Unusual New Year’s Traditions and Superstitions from Around the World

Denmark – people climb on chairs and jump into the New Year and some shatter unused dishes against the doors of friends or family.

Ecuador – many burn paper filled scarecrows and photographs from the last year to ensure good luck.

Spain – stuffing 12 grapes into your mouth at midnight will bring good luck.

South American Countries – wear colored underwear to determine your fate. Red will bring you love, gold will bring you wealth and white will bring you peace.

Japan – people ring the bells in their homes 108 times. This is in alignment with the Buddhist belief that this will bring cleanness to your life.

Switzerland – eat ice cream and drop it on the floor to celebrate the start of a New Year.

Romania – many throw their spare coins in a river for good luck.

Puerto Rico – throwing pails of water out of a window will drive evil spirits away.

Bolivia – bakers bake coins into sweets – whoever finds the coin will have good luck.

France – Everyone must have pancakes on the first day of the New Year.

Columbia – many can be seen carrying a suitcase with them all day on the first day of a New Year in hopes of having a travel filled year.

Thailand – people can be seen throwing buckets of water on each other and smearing others with gray talc.
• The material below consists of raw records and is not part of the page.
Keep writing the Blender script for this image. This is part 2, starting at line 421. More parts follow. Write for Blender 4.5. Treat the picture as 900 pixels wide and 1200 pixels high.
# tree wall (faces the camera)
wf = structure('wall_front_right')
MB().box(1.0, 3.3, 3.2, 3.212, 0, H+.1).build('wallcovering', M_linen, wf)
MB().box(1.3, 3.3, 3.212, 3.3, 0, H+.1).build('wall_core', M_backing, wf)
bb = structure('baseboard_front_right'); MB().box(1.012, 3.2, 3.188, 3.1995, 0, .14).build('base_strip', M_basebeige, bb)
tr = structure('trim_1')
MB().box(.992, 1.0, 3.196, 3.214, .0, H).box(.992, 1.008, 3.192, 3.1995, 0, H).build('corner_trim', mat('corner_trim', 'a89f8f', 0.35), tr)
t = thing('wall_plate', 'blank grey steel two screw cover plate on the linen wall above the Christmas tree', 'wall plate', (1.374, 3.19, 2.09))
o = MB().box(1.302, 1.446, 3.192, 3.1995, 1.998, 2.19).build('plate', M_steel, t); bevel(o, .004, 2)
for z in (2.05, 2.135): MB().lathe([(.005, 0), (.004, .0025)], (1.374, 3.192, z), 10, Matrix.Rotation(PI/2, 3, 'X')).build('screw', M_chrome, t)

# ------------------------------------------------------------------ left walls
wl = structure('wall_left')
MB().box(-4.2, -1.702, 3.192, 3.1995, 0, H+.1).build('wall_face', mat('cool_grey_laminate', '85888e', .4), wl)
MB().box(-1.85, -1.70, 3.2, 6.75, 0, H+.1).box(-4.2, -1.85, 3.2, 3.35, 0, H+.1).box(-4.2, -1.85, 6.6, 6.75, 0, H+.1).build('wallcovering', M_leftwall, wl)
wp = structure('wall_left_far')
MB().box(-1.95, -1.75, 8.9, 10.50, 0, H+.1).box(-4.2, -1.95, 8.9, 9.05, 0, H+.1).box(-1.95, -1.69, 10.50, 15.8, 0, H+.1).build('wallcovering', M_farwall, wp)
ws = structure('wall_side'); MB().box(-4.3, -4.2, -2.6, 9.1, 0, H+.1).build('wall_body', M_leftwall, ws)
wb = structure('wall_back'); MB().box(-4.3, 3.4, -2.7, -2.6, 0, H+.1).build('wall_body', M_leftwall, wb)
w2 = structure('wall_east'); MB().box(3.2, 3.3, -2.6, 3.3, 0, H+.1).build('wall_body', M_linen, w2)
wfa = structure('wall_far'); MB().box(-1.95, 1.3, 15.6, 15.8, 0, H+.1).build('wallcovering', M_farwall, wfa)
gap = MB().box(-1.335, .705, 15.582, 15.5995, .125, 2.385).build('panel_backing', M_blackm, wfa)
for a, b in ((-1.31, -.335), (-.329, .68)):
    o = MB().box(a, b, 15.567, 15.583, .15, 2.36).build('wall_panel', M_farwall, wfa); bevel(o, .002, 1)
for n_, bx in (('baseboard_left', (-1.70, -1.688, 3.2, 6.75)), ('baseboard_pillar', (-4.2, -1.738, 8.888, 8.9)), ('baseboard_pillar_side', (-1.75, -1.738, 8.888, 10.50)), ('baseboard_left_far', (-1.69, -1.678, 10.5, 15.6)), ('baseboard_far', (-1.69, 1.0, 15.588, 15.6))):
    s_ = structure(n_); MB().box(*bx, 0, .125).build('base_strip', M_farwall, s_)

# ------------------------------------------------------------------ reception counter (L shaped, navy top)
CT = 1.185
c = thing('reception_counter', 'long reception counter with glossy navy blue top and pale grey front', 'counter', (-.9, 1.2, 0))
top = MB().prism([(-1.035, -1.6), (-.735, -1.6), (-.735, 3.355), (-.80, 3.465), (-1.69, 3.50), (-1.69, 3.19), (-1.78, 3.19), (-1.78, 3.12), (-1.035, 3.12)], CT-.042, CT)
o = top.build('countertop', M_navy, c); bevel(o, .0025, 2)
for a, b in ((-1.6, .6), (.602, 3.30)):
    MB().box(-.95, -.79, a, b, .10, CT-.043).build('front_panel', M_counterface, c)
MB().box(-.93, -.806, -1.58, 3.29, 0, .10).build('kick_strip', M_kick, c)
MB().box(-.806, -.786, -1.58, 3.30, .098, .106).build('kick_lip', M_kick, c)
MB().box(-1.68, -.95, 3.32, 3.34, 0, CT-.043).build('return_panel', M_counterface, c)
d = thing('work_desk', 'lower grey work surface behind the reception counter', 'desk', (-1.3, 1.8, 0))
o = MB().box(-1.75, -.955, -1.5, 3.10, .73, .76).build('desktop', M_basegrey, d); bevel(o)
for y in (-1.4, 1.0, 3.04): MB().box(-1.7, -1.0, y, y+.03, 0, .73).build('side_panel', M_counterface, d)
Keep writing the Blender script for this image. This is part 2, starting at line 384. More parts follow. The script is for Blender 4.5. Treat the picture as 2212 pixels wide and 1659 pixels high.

Chile – some families spend New Year’s Eve in the company of their deceased ones sleeping overnight in the cemetery.

Ireland – hitting the walls with bread to get rid of evil spirts is one New Years past time.

South Africa – some can be seen throwing furniture out of windows of their homes to ensure the start of a new year.

Siberia – jumping into a frozen lake carrying a tree trunk begins a new year for some

Panama – burning the effigies of everyone and anyone famous is a popular tradition.

Scotland – the 1st person to cross the threshold of a home in the New Year should carry a gift for the home owner to ensure good luck.

Estonia – you should eat seven times on a New Year’s Day to ensure abundance in the New Year.

Whatever your superstitions or traditions are, make sure you don’t forget to do them and above all, have a Safe and Happy New Year.